Ratings5
Average rating4.2
A brief, lovely, vaguely horrifying overview of how endemic “bad statistics” is. This is mostly pitched to the statistics practitioner - and especially one coming from academia. In other words, this would've been catnip to me like ~5 years ago. But, for now, having already cleansed myself in the work of Data Colada, Gelman and Ioannidis, much of this was old hat.
Yes, people over-rely on and misinterpret p-values. Yes, people “double-dip” and torture/exhaust their data, hunt for statistically significant results (green jelly beans!) with multiple comparisons, put negative or non-results in the “filing cabinet” and suffer from the “winner's curse” (where randomly large results are more likely to hit the p-value bingo and thus get reported, leading to an upward bias). In fact, EVERYTHING leads to an upward bias in results - as Ioannidis said, most research findings are probably false.
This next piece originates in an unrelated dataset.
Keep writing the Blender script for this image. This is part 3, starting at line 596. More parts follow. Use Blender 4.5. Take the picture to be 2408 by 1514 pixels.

Or, at least, not as big and positive as we so believe.
I thought this would have a bit more practical stuff, a bit more Bayes (BAYES), and a bit of a wider scope. The last sections, on the perverse incentive structures of academia (pre-analysis plans that no one really signs up for; journals that reward “winner's cursey” BIG, POSITIVE results, p-hacking), were definitely interesting and got my fist shaking. But I'm not in that world anymore, and so I'm kinda like, “oh well, dudes”. I mean, there is a LOT wrong with academia's incentive structures, and, yes, they definitely corrupt the pure Science, but what about practitioners in industry? Oh well.